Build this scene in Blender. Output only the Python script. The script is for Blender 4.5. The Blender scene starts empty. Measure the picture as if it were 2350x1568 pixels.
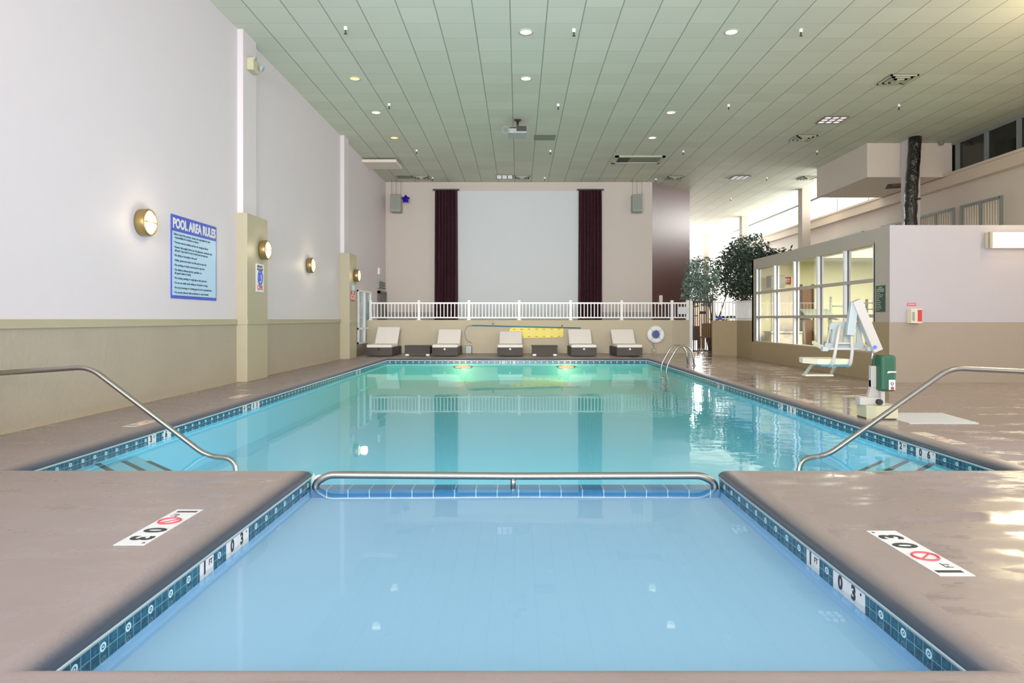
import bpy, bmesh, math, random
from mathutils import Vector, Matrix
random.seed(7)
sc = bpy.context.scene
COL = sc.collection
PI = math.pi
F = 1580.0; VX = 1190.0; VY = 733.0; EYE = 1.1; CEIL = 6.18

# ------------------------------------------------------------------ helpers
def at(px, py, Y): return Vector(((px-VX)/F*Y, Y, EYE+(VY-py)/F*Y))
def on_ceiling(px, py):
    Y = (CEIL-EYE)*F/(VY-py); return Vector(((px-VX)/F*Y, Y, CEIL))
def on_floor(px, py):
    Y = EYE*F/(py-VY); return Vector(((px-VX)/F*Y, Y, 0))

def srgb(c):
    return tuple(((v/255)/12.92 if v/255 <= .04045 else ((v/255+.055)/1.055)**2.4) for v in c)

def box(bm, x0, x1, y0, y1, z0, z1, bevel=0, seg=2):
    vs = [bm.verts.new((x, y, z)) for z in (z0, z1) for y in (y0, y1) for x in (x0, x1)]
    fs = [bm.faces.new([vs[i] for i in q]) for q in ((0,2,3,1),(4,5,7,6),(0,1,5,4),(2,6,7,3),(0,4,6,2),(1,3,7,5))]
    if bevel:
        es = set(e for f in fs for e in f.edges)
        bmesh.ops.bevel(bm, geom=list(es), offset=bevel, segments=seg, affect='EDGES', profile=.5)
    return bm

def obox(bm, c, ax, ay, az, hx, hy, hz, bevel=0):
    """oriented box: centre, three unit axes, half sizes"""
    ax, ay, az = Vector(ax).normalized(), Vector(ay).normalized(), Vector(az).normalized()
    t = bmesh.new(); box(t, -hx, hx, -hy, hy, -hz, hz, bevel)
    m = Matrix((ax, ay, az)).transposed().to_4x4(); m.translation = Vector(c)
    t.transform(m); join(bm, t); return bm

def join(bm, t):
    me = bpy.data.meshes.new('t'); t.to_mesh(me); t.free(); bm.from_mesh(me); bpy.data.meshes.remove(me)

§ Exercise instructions
Without the pictures, return the listing above from its first line through the line that has "F = 1580.0;".

§ Task response
Build this scene in Blender. Output only the Python script. The script is for Blender 4.5. The Blender scene starts empty. Measure the picture as if it were 2350x1568 pixels.
import bpy, bmesh, math, random
from mathutils import Vector, Matrix
random.seed(7)
sc = bpy.context.scene
COL = sc.collection
PI = math.pi
F = 1580.0; VX = 1190.0; VY = 733.0; EYE = 1.1; CEIL = 6.18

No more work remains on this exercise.